イスラエルとレバノン「60日停戦」に至った事情、弱体化したヒズボラとイスラエルが迎える試練
・レバノンは、全国境、チェックポイント、南レバノンラインに治安部隊および軍隊を配備する。 ・イスラエルは、60日以内に国境以南へ段階的に撤退する。 ・アメリカは、イスラエル・レバノン間の交渉を間接的に促進する。 イスラエルのネタニヤフ首相は、停戦の発効に当たってビデオメッセージを公表した。その中で、停戦する理由は次の3つであると述べた。 1.イランの脅威に対応するため 2.武器の供給に遅れが出ているため 3.ハマスを孤立させるため
ハマスが始めたこの戦争で、イスラエルは7正面の戦いを余儀なくされてきた。ガザのハマス、レバノンのヒズボラ、西岸地区のテロリスト、イエメンのフーシ派、そしてイランの革命防衛隊およびイランが後ろ盾のイラクとシリアの武装勢力である。 イスラエルはガザに拉致された人質救出を第1目標に掲げており、当初ヒズボラには限定的な反撃にとどまった。ヒズボラも「本格的な戦闘拡大は望まない」として、攻撃対象をイスラエル北部に限定した。こうして対ヒズボラ戦線は、消耗戦の様相を呈していった。

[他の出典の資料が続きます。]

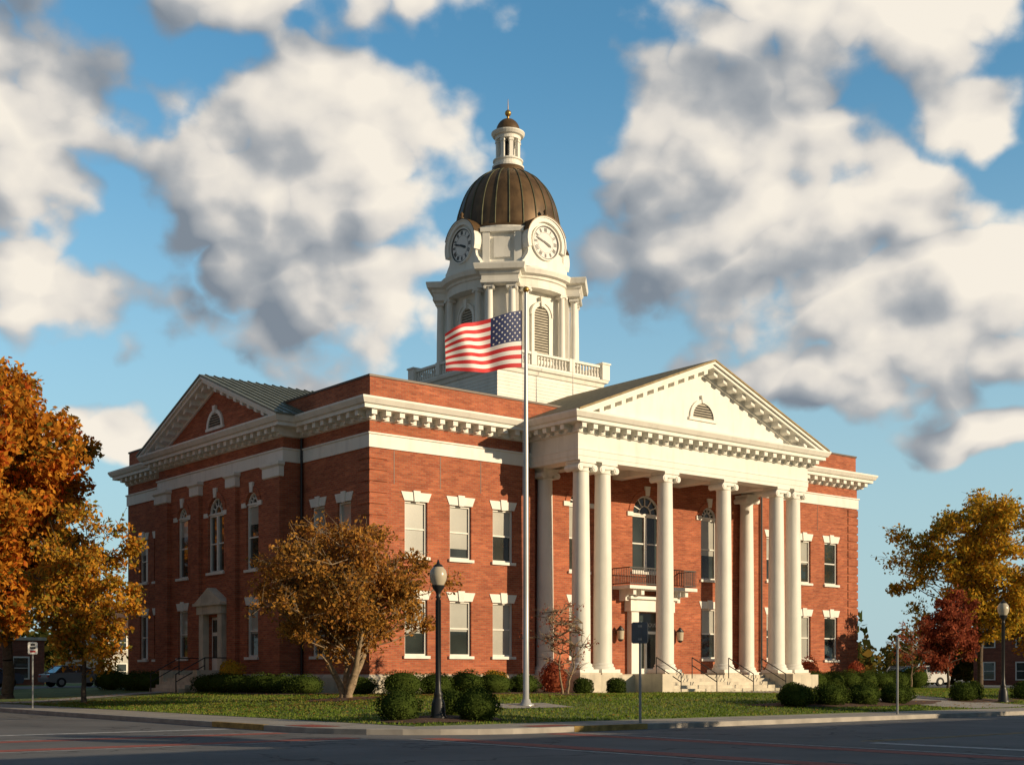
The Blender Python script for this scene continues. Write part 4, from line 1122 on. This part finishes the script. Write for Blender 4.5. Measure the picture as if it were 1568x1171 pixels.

■そもそもの戦闘の契機 そのような中、事件が起きた。2024年7月27日、ヒズボラが発射したミサイルがイスラエル領内のドゥルーズ村に着弾し、12人の子どもが死亡した。 ドゥルーズとはイスラム教の一派で、イスラエルやレバノン、シリア、ヨルダンにまたがって住む少数派だ。イスラエルでは主にゴラン高原などの北部地域に住んでいて、イスラエル市民権を持ち、イスラエル国防軍(IDF)にも従軍している。 この事件が契機となり2024年9月19日、イスラエルは「北の矢作戦」を開始、本格的なヒズボラとの対戦が始まった。作戦開始から8日後の9月27日、IDFはベイルート南部のダヒヤを空爆し、ヒズボラのナスララ最高指導者を幹部もろとも排除したのである。
この作戦に先立って、ヒズボラメンバーが所持するポケットベルやトランシーバーが爆発し、数千人が死傷するという事件が起きた(「ハマス・イスラエル戦争から1年・中東情勢の行方」参照)。 この攻撃について、イスラエルは沈黙を貫いているが、イスラエルの諜報機関が関与したのは間違いないだろう。 今振り返ると、この作戦は実に計画的だった。最初はポケットベルの爆発。ポケットベルは一方向の受信のみなのでヒズボラの中でも下位メンバー、翌日に爆発したトランシーバーは双方向なのでより上位メンバーが対象となっている。